Dropping oil prices should not have surprised anyone in the industry as the futures curve has been in contango since 2011, according to Jefferies managing director Bill Marko, but the size of the fall certainly is a surprise.

“We’ve gone a lot lower a lot quicker than anyone expected,” he said. “Investors run into this space at the same time, and they run out at the same time.”

Marko spoke as part of a panel at the recent NAPE Business Summit in mid-February, as WTI hovered in the low $50s per barrel. However, putting the drop in context, he notes that in 2008 oil fell from more than $140 per barrel to under $40. Prices rebounded on a two-year push to more than $100.

“I think this is an overreaction too, and should correct somewhat.” Still, he doesn’t anticipate production to roll over until sometime in 2016, the catalyst that will support a floor on prices.

“We’ll wake up one day and have too few rigs, and it will reverse. If operators cut production and there is an unexpected supply disruption, we could see a big bounce.”

But he added that Saudi Arabia’s decision to sustain production levels will also be a factor in price recovery.

“The Saudis can hold their breath for a really long time,” he said.

Credit Suisse managing director Tim Perry said he expects a price turnaround sooner rather than later—possibly as soon as the end of first-quarter 2015.

“We think the worst is going to be over earlier than some.
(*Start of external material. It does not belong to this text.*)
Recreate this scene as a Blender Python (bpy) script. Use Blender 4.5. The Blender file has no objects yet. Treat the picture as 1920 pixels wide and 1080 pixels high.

When it gets to contango, expect to see some response fairly quickly.”

Credit Suisse has a price deck of $70-75 for 2015 through 2017.

The recent crude pricing volatility has more to do with investor overreaction than oil oversupply, he believes.

“An oversupply [globally] of 1% to 2% caused a price change of 50%. That’s small for an oversupply,” he said.

Geoff Davis, Morgan Stanley managing director, said E&P companies became accustomed to $100 oil and most believed $80 to be the floor. When the bottom fell out of that paradigm, many entered the downturn with higher operating costs and financial leverage than in the past. He sees companies falling into three categories in today’s environment.

Large-cap, investment grade—such companies, with quality assets and low leverage, are healthy and looking for opportunities, he said. “Some companies are strong and will do transformative deals.”

He said to watch for opportunistic acquisitions of assets and prized companies at affordable prices. Unconventional play consolidation to achieve economies of scale is likely during the downturn. And the potential is significant for stock-for-stock M&A.

“Corporate deals are easy,” he said, due to the simple metric of the valuation of the stock price. Asset deals are harder in a volatile market, as it’s hard to agree on a purchase metric that is in motion or that lingers in memories of better days. Vulnerable E&Ps will be more pressured in the latter half of the year, he said.

Middle range with modest leverage—the bulk of the E&Ps, the group is hunkered down and focused on survival. Reserve-based lending covenants are looming large, and 2016 with projected higher prices can’t come too soon.

These companies are cutting costs drastically and drilling only their best return wells. Cutting drilling and completion costs is paramount, and these E&Ps will quickly shift to pad drilling of multiple benches, where available, as well as focus on infill drilling their best acreage to create economies of scale. The compromise is they are borrowing from their future.

“They are harvesting their best wells now,” he said, leaving only lower return wells in their portfolio for the out years.

Distressed—defined as companies with more than 3x total debt-to-EBITDA, whose equities have generally fallen 70-80%, and bonds too have fallen 50-70%, as well as a basket of weaker assets.

Distressed companies may not have a lot of options, he said, and asset sales may not save them. “Noncore assets still have to have intrinsic value or you don’t have a buyer pool. There aren’t many buyers of bad deals,” he said.

The only hope for distressed companies today is to extend terms and buy time, he said. In their favor, “Nobody on the lending side wants to operate wells.”

Looking over a historical WTI price chart, Davis observed, “There is good news: the price of oil always rebounds.”